All real birders keep a life-list of every bird species they've
ever seen. Ben's got over 300 on his, including some rather exotic
breeds he gathered on a guided Costa Rican birding trip.
Sure, Costa
Rica. But has he ever seen a Burrowing Owl?
"Yep. But not
this far west, this time of year."
We enter the
Baskett Slough National Wildlife Preserve and stop near an old barn
to scrutinize a blackberry thicket for sparrow action. And there
they are: sparrows. Golden-crowned ones, to be exact. A whole chirping,
chittering slew of them. Suddenly, a great warbling mass of red-winged
blackbirds swoops in and fill the treetops, singing snatches of
a Beatles song. Off in the meadow beside us, a harrier hawk is on
lazy, circling mouse-patrol. The place is all of a sudden a birdy
Shangri-La. Then a pickup truck pulls up.
"You know, there's
a Burrowing Owl people've been saying's up the road a ways," the
driver drawls. Then he drives off. Ben explains the obvious: Between
birders, camaraderie runs high. Ben found out about this oddly westward
Burrowing Owl through the regular email list run by Oregon Birders
On-Line. The Burrowing Owl is the hot topic of the week.
I'll be honest.
From the start, I have little faith that we'll find this owl. Baskett
Slough's a big place. Ben's nuts if he believes a lone owl is going
to fly out of nowhere and start preening for us.
Then, of course,
the car scrunches to a halt and Ben points. How he ever even saw
it, huddled and shivering in a rain-soaked ditch, is a mystery understood
only by the birding elite. But there it is indeed, in all its burrowing,
owlish glory: the majestic, elusive, rarely-seen-this-far-west-this-time-of-year
Burrowing Owl!

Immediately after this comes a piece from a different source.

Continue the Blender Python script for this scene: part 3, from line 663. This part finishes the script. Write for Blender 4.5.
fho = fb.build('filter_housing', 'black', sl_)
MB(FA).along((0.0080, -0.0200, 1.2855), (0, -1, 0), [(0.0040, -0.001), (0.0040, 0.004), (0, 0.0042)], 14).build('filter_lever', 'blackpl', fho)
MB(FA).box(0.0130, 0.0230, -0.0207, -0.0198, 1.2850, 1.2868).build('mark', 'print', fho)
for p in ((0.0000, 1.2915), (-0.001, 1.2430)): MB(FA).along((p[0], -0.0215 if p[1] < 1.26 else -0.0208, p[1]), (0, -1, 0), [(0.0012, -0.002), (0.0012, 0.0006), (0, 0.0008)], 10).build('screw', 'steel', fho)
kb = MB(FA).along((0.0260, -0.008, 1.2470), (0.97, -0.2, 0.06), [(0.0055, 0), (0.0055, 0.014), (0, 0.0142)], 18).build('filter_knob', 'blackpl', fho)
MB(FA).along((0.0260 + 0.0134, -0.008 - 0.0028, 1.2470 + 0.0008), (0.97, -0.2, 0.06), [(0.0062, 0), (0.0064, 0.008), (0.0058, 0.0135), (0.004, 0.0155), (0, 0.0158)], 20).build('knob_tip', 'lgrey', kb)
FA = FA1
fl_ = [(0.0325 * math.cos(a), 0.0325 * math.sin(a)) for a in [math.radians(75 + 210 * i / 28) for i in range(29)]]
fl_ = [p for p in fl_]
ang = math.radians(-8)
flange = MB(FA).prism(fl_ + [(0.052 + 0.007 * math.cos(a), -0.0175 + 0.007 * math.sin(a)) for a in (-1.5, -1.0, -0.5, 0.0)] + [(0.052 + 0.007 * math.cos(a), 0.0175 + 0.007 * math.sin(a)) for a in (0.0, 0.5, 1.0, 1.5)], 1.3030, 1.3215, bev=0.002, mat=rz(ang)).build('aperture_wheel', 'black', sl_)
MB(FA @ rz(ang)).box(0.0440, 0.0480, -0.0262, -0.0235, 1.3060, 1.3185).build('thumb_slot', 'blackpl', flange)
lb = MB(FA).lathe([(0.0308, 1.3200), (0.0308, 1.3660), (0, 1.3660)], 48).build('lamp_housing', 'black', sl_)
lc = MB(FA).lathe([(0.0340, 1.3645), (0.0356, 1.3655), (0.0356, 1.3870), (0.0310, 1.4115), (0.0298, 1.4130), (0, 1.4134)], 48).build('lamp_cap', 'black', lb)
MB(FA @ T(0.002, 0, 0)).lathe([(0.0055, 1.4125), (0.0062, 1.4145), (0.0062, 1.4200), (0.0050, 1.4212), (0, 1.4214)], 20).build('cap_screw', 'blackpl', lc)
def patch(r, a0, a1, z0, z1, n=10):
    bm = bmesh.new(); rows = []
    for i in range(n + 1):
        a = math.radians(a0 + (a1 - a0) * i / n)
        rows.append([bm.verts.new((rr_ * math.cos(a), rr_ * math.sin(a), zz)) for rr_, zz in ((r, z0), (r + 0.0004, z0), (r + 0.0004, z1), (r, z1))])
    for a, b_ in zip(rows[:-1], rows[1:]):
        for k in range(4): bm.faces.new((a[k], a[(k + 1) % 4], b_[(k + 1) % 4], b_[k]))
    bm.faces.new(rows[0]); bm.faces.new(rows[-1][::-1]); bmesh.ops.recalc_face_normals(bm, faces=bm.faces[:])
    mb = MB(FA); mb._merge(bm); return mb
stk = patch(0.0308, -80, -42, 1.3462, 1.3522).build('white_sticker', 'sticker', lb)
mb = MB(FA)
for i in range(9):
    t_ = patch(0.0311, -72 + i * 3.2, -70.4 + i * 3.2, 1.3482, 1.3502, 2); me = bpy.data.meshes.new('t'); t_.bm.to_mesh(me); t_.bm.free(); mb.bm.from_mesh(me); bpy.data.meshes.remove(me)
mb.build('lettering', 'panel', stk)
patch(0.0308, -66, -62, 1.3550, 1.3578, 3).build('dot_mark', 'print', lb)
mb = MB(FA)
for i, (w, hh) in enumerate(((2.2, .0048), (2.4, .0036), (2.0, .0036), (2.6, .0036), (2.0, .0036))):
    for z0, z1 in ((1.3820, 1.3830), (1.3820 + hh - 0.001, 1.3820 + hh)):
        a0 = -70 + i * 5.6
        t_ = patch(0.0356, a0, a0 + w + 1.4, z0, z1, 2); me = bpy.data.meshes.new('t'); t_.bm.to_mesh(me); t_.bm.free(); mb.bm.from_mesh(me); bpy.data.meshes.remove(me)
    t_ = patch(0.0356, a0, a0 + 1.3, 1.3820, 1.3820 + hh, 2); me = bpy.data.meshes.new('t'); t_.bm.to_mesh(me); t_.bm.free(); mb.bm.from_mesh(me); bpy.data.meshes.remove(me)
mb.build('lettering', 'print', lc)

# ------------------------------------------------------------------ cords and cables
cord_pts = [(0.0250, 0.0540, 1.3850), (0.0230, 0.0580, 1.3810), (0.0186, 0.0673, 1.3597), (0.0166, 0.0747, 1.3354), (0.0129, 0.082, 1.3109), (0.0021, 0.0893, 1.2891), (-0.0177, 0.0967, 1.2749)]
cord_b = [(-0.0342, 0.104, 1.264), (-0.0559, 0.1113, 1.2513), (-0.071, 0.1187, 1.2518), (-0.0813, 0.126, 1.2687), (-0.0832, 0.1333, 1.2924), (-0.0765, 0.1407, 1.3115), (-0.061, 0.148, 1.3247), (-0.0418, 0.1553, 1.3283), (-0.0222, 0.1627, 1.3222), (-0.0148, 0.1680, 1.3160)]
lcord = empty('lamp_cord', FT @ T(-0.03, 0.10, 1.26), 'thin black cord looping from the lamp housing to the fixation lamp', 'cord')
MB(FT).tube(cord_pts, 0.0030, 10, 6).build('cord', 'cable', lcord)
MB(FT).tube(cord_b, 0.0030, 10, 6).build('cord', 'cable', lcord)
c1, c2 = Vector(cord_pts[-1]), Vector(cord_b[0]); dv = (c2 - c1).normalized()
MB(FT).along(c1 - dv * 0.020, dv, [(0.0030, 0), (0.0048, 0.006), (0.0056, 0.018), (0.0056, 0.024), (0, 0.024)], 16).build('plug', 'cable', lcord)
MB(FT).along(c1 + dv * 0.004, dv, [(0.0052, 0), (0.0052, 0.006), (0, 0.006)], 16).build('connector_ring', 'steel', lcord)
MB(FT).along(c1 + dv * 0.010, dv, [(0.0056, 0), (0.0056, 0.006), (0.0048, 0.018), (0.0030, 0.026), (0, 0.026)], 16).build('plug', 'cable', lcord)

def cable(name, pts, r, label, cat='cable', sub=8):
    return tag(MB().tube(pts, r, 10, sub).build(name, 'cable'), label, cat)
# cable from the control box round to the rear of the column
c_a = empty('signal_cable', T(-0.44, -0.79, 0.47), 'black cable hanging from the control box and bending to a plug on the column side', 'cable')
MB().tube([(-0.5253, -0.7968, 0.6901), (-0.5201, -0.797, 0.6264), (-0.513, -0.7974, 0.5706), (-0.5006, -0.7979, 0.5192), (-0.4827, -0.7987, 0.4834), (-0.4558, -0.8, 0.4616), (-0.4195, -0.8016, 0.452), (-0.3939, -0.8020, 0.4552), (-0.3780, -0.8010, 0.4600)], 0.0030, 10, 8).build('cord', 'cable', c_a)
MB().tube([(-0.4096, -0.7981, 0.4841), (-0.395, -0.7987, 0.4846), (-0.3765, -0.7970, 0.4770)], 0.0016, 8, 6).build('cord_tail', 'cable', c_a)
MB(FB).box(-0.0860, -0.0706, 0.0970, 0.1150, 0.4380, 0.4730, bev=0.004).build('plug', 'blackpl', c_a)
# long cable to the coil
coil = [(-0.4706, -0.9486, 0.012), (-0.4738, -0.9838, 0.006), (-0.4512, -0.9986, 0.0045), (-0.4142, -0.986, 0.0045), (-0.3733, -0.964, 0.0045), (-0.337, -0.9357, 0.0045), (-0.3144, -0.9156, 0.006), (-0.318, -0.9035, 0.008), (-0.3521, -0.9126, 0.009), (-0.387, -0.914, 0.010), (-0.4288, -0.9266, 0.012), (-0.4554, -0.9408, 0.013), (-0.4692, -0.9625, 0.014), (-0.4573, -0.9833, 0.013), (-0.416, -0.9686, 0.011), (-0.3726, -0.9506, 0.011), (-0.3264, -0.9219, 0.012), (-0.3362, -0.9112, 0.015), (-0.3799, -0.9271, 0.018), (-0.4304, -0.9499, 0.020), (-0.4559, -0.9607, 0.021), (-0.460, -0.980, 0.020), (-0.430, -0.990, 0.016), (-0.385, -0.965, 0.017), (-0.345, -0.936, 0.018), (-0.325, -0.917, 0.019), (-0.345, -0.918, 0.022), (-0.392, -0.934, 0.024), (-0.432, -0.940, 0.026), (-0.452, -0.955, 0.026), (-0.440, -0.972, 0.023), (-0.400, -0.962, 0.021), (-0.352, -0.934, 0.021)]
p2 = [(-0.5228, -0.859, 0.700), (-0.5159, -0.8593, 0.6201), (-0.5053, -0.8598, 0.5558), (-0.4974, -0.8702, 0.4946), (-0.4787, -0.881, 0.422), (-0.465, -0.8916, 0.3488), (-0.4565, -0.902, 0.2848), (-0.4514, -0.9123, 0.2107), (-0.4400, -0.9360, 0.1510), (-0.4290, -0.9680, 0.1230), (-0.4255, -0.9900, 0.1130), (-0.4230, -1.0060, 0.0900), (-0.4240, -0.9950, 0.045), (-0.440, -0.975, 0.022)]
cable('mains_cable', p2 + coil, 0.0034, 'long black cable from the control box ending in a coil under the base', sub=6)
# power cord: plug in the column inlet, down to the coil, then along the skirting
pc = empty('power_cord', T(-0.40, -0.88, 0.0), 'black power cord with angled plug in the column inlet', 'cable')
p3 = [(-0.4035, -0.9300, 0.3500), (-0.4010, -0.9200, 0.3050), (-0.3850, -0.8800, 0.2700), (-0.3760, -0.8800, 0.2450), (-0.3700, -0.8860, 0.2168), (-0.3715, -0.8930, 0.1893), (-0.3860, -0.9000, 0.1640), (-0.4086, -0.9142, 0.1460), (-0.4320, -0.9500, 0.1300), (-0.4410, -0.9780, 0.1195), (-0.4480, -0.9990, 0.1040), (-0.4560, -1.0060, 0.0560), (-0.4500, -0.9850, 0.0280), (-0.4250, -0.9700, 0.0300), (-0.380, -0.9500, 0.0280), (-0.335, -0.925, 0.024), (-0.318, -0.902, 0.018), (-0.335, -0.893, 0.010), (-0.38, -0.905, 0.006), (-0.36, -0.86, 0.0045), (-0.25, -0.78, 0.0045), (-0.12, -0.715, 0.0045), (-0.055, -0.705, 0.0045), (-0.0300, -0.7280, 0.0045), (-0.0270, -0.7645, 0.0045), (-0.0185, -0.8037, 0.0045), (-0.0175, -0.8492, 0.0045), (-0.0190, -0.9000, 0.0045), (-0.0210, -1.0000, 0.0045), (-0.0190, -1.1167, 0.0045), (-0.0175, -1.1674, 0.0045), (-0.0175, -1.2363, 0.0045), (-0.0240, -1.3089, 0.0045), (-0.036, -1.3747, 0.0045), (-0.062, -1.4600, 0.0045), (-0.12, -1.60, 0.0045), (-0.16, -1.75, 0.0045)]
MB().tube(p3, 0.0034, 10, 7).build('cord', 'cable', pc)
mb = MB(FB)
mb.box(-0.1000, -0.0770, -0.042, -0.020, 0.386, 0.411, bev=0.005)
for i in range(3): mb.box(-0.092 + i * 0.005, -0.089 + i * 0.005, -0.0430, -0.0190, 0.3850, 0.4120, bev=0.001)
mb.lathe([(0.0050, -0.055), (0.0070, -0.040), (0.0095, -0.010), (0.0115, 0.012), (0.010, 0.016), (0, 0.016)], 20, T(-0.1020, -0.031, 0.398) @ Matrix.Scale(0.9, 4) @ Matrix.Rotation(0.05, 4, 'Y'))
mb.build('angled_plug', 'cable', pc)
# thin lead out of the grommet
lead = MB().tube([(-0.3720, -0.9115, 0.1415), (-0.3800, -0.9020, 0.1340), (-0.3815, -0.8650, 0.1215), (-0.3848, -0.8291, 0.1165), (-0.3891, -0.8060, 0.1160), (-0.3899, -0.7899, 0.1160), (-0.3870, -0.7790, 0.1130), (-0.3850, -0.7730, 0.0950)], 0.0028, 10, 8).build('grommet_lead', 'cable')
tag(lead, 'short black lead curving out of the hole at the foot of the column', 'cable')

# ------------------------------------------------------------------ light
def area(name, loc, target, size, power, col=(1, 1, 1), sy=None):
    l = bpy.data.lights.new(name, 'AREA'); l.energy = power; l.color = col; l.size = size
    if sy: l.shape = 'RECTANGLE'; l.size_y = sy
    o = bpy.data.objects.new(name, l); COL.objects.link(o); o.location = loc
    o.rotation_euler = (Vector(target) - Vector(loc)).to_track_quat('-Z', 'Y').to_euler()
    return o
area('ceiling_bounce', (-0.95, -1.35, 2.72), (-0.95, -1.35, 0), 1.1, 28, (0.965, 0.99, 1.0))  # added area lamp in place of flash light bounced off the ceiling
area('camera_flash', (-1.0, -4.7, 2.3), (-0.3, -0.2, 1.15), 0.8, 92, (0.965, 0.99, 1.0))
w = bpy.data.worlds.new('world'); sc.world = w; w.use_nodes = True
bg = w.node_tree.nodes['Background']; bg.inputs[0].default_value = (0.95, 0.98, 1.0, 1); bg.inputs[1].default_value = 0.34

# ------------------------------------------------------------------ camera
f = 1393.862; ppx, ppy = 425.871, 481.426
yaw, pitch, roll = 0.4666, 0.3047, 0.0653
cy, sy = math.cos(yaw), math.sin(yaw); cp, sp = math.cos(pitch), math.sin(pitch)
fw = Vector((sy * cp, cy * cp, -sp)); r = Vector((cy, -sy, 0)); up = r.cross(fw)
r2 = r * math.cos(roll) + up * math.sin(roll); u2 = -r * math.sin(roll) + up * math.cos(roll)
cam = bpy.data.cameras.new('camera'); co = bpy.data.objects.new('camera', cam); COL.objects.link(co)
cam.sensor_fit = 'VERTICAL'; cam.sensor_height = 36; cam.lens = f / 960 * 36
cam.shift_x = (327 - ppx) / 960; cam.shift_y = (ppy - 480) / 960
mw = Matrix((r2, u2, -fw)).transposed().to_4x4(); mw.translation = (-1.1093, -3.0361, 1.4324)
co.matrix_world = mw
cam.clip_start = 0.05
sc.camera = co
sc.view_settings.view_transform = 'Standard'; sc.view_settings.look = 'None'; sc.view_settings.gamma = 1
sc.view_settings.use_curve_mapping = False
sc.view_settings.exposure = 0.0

Athene cunicularia in your face, baby!
The bird swivels
its massive, tawny head 360 degrees and looks at us with great,
golden, gibbous eyes. Frankly, it looks freaked out, pissed, and
thoroughly disturbed. But I'd be lying to you if I said I felt anything
less than thoroughly gratified.
"Well, there
he is," Ben says. He reaches for his tripod.